I have a problem with the definitions of upper hemicontinuity. In particular I found a picture that makes me wonder, not only about my understanding of this concept, but of the concept and application of sequences in general.
Just as a side note, I am self-taught, thus I am sorry if my question will sound really either obvious or naive.
The problem is the following. Consider the following picture. This correspondence is LHC, but it is not UHC. I can see from the picture itself why it is LHC, but it is not clear to me why it is not UHC.
[Just as a side note, in order to check if it is UHC, the image of the correspondence has to be compact, and the correspondence $f: X \rightrightarrows Y$ has to have a closed graph. This means that, if for any $x^m \in A$, $x^m \to x$, and $y^m \in f (x^m)$, $y^m \to y$, then $y \in f(x)$.]
Here there is my guess. If we focus on the correspondence whose domain is $(2, \infty)$, we can get a sequence $y^m$ that converges to $y$ from the right, where $y \neq 2$. For example, let’s say that the upper bound of the correspondence on $(2, \infty)$ is $2 \frac{2}{3}$, then (from the right) $y^m \to 2 \frac{2}{3}$ , but $2 \frac{2}{3} \notin f(\frac{1}{2})$.

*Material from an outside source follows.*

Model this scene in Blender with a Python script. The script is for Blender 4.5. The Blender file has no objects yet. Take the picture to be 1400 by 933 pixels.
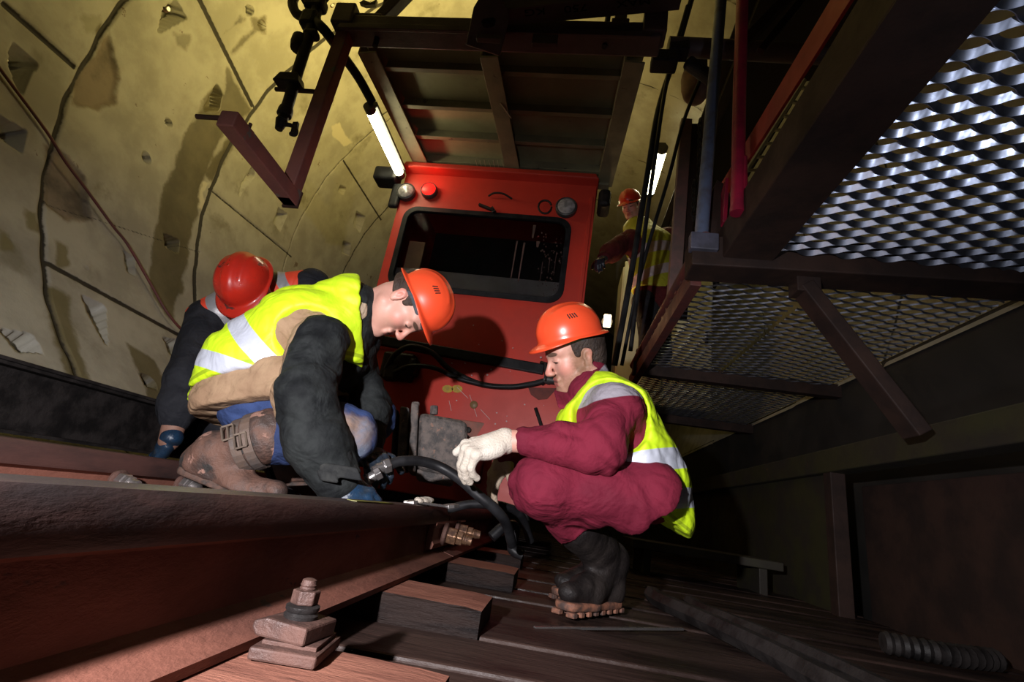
import bpy, math, random
import numpy as np
from mathutils import Vector, Matrix

# ------------------------------------------------------------------ camera, world, lights, exposure
scn = bpy.context.scene
COL = scn.collection
F_PX, ROLL, PITCH, YAW = 660.0, math.radians(9), math.radians(18.7626), math.radians(7.8625)
DV = np.array([-math.sin(YAW) * math.cos(PITCH), math.cos(YAW) * math.cos(PITCH), math.sin(PITCH)])
_r0 = np.array([math.cos(YAW), math.sin(YAW), 0.0]); _u0 = np.cross(_r0, DV)
RV = math.cos(ROLL) * _r0 + math.sin(ROLL) * _u0
UV = -math.sin(ROLL) * _r0 + math.cos(ROLL) * _u0
cam_d = bpy.data.cameras.new('camera'); cam = bpy.data.objects.new('camera', cam_d); COL.objects.link(cam)
cam_d.sensor_width = 36.0; cam_d.lens = F_PX / 1400 * 36.0; cam_d.clip_start = 0.01
cam.matrix_world = Matrix(((RV[0], UV[0], -DV[0], 0), (RV[1], UV[1], -DV[1], 0), (RV[2], UV[2], -DV[2], 0), (0, 0, 0, 1)))
scn.camera = cam

w = bpy.data.worlds.new('tunnel_air'); scn.world = w; w.use_nodes = True
w.node_tree.nodes['Background'].inputs[0].default_value = (0.5, 0.55, 0.7, 1)
w.node_tree.nodes['Background'].inputs[1].default_value = 0.006
scn.view_settings.view_transform = 'Standard'; scn.view_settings.look = 'None'
scn.view_settings.gamma = 1.0; scn.view_settings.use_curve_mapping = False
scn.view_settings.exposure = 0.0
scn.cycles.use_denoising = True
scn.cycles.max_bounces = 5

def aim(o, target):
    o.rotation_euler = (Vector(target) - o.location).to_track_quat('-Z', 'Y').to_euler()

def light(name, kind, loc, power, color, target=None, **kw):
    l = bpy.data.lights.new(name, kind); l.energy = power; l.color = color
    o = bpy.data.objects.new(name, l); COL.objects.link(o); o.location = loc
    for k, v in kw.items(): setattr(l, k, v)
    if target is not None: aim(o, target)
    return o

# the photographer's hand-held flash, left of and just above the lens
fl_ = light('camera_flash', 'SPOT', (-0.385, -0.28, 0.20), 240, (1.0, 0.96, 0.99), (-0.55, 2.0, 0.06), spot_size=math.radians(89), spot_blend=1.0, shadow_soft_size=0.02)
fl_.scale = (2.0, 1.0, 1.0)      # the flash head throws a wide, low beam
# added fill spot right of the lens, makes the walkway grating glint
light('grating_fill_spot', 'SPOT', (0.55, -0.15, 0.05), 23, (0.78, 0.85, 1.0), (1.25, 1.55, 1.2), spot_size=math.radians(66), spot_blend=0.8, shadow_soft_size=0.04)
# tunnel lighting: fluorescent lamps above the steel canopy and along the gantry
TUBE_C = (1.0, 0.77, 0.23)
light('tunnel_lamp', 'AREA', (-1.3, 2.9, 3.25), 46, TUBE_C, (-2.6, 3.0, 4.4), shape='RECTANGLE', size=0.25, size_y=1.4)
light('tunnel_lamp', 'AREA', (-0.9, 4.6, 3.2), 26, TUBE_C, (-1.4, 4.4, 5.0), shape='RECTANGLE', size=0.25, size_y=1.2)
light('gantry_lamp', 'AREA', (0.45, 4.6, 3.3), 3, (1.0, 0.88, 0.45), (0.8, 4.6, 1.6), shape='RECTANGLE', size=0.2, size_y=1.0)

# ------------------------------------------------------------------ points from the photograph's rays
def ray(px, py): return DV + RV * ((px - 700) / F_PX) - UV * ((py - 466.5) / F_PX)
def at(px, py, y): r = ray(px, py); return r * (y / r[1])
def atz(px, py, z): r = ray(px, py); return r * (z / r[2])
def sdir(ix, iy, toward=0.0):
    v = RV * ix - UV * iy - DV * toward
    return v / np.linalg.norm(v)
A = lambda *p: np.array(p, float)
def nrm(v): v = np.asarray(v, float); return v / max(np.linalg.norm(v), 1e-9)
rnd = random.Random(7)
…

As you can guess, sequences make me feel slightly uncomfortable. It is like I am not sure if it is “allowed” to move from the right to the left, not only when we play around with a definition, but in general. [Indeed, this sounds naive]
Thus, does this make sense?
Thanks a lot in advance as always for any help or feedback.
Best Answer
Unlike you, I can't put a picture. So my explanation will be verbal. I am going to use topological definiton of uhc, that is, if $f$ is uhc at $x$ than for arbitrary open neighborhood $U$ of $f(x)$ we can find an open neighborhood $V$ of $x$ such that for $x^{\prime}\in V$ we have $f(x^{\prime})\subset U$. This definition implies what you gave above (closed-graph theorem). So consider the point $1/2$ and its image $2$. No matter how small $\epsilon$,or $U$ is there is no $\delta$, or $V$ for $1/2$ that satisfies definition, because every $V$ contains points higher than $1/2$ and their image is not subset of $U$.